WHAT TO DO:
Gather all lines from the material that contain the word "scene".

MATERIAL TO PROCESS:
━━━━━━
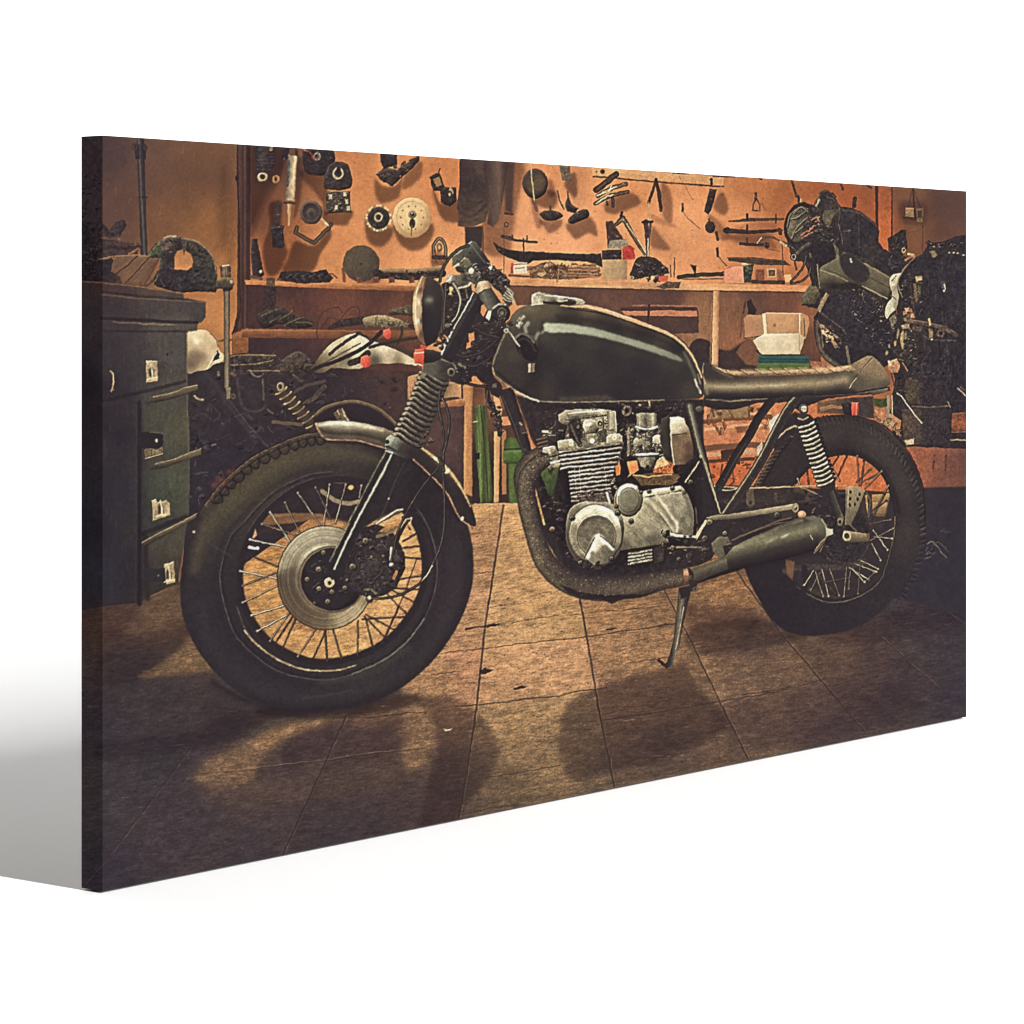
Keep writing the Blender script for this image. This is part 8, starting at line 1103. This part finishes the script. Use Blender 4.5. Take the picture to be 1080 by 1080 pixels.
━━━━━━
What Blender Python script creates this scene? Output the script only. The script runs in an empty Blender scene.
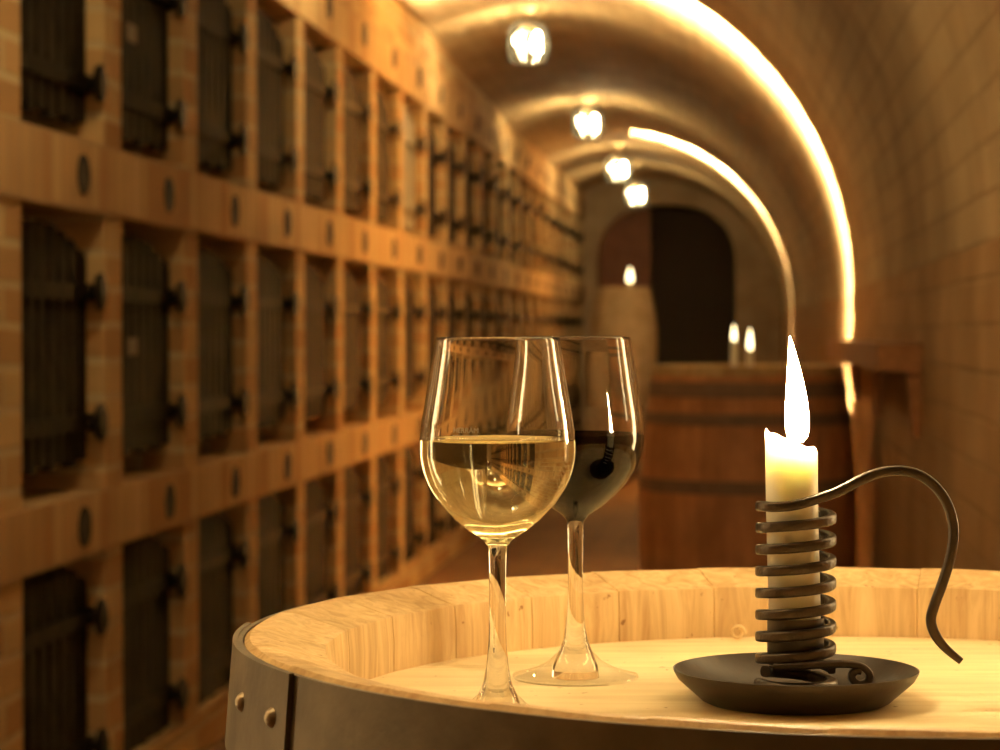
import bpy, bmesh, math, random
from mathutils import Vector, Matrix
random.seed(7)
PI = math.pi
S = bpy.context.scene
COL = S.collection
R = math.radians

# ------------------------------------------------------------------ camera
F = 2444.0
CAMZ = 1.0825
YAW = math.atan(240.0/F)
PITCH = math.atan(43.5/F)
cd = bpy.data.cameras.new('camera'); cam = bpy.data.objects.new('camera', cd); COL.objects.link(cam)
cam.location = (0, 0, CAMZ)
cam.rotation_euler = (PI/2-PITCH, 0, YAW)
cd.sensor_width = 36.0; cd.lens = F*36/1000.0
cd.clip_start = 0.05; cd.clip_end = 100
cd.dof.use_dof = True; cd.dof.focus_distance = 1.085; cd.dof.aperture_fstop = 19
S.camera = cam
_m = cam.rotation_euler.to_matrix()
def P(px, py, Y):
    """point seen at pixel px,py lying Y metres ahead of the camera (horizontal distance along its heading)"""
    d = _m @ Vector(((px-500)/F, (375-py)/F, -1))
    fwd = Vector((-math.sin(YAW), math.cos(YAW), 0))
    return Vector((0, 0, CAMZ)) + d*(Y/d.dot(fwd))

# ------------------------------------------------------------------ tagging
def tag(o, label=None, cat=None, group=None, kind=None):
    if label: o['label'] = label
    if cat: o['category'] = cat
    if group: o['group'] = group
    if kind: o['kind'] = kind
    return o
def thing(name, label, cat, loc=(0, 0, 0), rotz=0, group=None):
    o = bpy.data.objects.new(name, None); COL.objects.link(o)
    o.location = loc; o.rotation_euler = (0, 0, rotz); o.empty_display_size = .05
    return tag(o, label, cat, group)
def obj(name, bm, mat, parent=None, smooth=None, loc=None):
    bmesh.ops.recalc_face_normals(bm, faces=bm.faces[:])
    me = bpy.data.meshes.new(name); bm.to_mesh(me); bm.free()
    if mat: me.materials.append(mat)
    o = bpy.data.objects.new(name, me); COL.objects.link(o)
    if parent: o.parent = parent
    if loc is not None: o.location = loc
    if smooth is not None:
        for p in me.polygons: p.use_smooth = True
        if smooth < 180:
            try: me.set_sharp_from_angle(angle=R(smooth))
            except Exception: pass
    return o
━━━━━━
REPLY:
What Blender Python script creates this scene? Output the script only. The script runs in an empty Blender scene.
S = bpy.context.scene